Eve Arnold with Joan Crawford. © Eve Arnold/Magnum Photos.

Eve Arnold, born in 1912 in Phillidelphia, first found recognition for her photography with her series that documented the vibrant Harlem fashion scene in 1950. She took this along with a photo essay on migrant labourers in Long Island to the prestigious Magnum photographic co-operative in 1951 and was accepted as a stringer, and a few years later as a full member. She was the first female photographer to do this.

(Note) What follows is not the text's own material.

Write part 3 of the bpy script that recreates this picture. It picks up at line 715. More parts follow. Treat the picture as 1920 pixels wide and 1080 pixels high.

Arnold’s photojournalism straddled a strange combination of glamorous Hollywood stars and the stark, everyday realities of the poor, both in the US and around the world. She attempted and certainly succeeded to, in her own words, “take the mundane and try to show how special it is” with her shots of normal people in their daily lives, but also conversely was able to expose humanity and mundanity in the lives of the rich and famous. Some of her most memorable and celebrated photographs are those that she took of Marilyn Monroe, particularly those on the set of the 1961 film The Misfits. Arnold developed a long friendship and working relationship with Monroe, as she did with many of her famous subjects, which allowed her to capture more natural, warm, and vulnerable images of them. Besides her photographs of celebrities, she worked all over the world (such as her trip with Chatwin and Gandhi), and created incredible series on subjects such as the Black Power movement and the then still very taboo topic of birth.

The Sunday Times assignment involved Arnold and Chatwin accompanying Gandhi for a month while she was on her election campaign. Gandhi was the daughter of Jawaharlal Nehru, who had become India’s first prime minister after the country gained independence in 1947. Educated with only mild success across various schools in England, Switzerland, and India, and often sickly as a child, the young Gandhi was popularly characterised as unintellectual, meek and compliant, a perception that only continued as she matured and began acting as something of an assistant and hostess to her father and his colleagues. However, Indira broke expectations when she became Prime Minister 1966 and proved herself to be a hugely forceful, often controversial leader, who rose to a near dizzying level of popularity after guiding India to victory over Pakistan in the Bangladesh war, and later used instances of unrest and political upheaval to grant herself even more power. Arnold and Chatwin’s visit to her tour came a year after she lost a general election after eleven years in office, and she was already regaining popularity. She would be re-elected in 1980. The personal insecurity observed in her early years may have ended up becoming her biggest downfall as a leader, as it appeared to develop into an almost paranoid clinging to control the longer she stayed in power. After resorting to drastically violent means, her attempted suppression of a Sikh separatist movement resulted in great and widespread bloodshed, and she was assassinated by her own Sikh bodyguards in 1984.

 

Indira Gandhi about to make a political speech in Uttar Pradesh. © Eve Arnold/Magnum Photos.

And so this book, an important and enthralling text in its own right, becomes a rather curious and unexpected but also historically staggering artefact capturing a brief moment in time in which three hugely significant, wildly different figures; the irrepressible, rakish explorer-cum-writer; the sensitive, insightful photojournalist; and the shockingly powerful, steely, yet troubled political leader; became travelling companions.